Israel Miffed, Won’t Back Cuba Move
The Netanyahu government, miffed that it was kept out of the loop, has rejected the Obama administration's request made to it and governments around the world to express support for the new U.S. Cuba policy. Canada and the Vatican were the intermediaries and there are no indications any other country was involved.
Interestingly, the key to the breakthrough was the release of an American Jew, Alan Gross, imprisoned for bringing Internet equipment to Cuba tiny Jewish community. Israel has been the most consistent – and often the only — supporter of U.S. Cuba policy for decades, but no longer.
What's behind the break after all these years?
• Israeli officials say they were peeved that the administration didn't brief them about his decision in advance.
• This is one more opportunity for Prime Minister Benjamin Netanyahu to poke another finger in President Obama's eye after years of mutual animosity.
• Netanyahu is more concerned about not offending his Republican friends in the Congress than supporting the lame-duck Democratic president.
Cuba and Israel actually maintained relations for a dozen years after Washington and Havana split. The United States broke relations in 1961 in the closing days of the Eisenhower administration; Cuba cut its ties to Israel in 1973 just prior to the Yom Kippur war.
The Castro regime has maintained strong pro-Palestinian, anti-Israel policies for many years, although Cuban Jews I met all around that country a couple years ago told me there is no anti-Semitism and that Jews are free to emigrate to Israel because Castro sees them as "going home."

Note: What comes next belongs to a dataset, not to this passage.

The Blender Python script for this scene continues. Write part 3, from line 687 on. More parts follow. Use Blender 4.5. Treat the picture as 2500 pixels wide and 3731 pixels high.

Israel’s ambassador in Washington, Ron Dermer, a native of Miami – the bastion of the Castro regime’s opponents, known as “Cuban exiles” – and a product of Florida politics told a Spanish-language American TV station, "There was no love lost between Israel and the Castro regime. Castro had supported some of the worst enemies of Israel, terrorist organizations that were fighting Israel, attacked Israel in international forums,” Ha'aretz reported.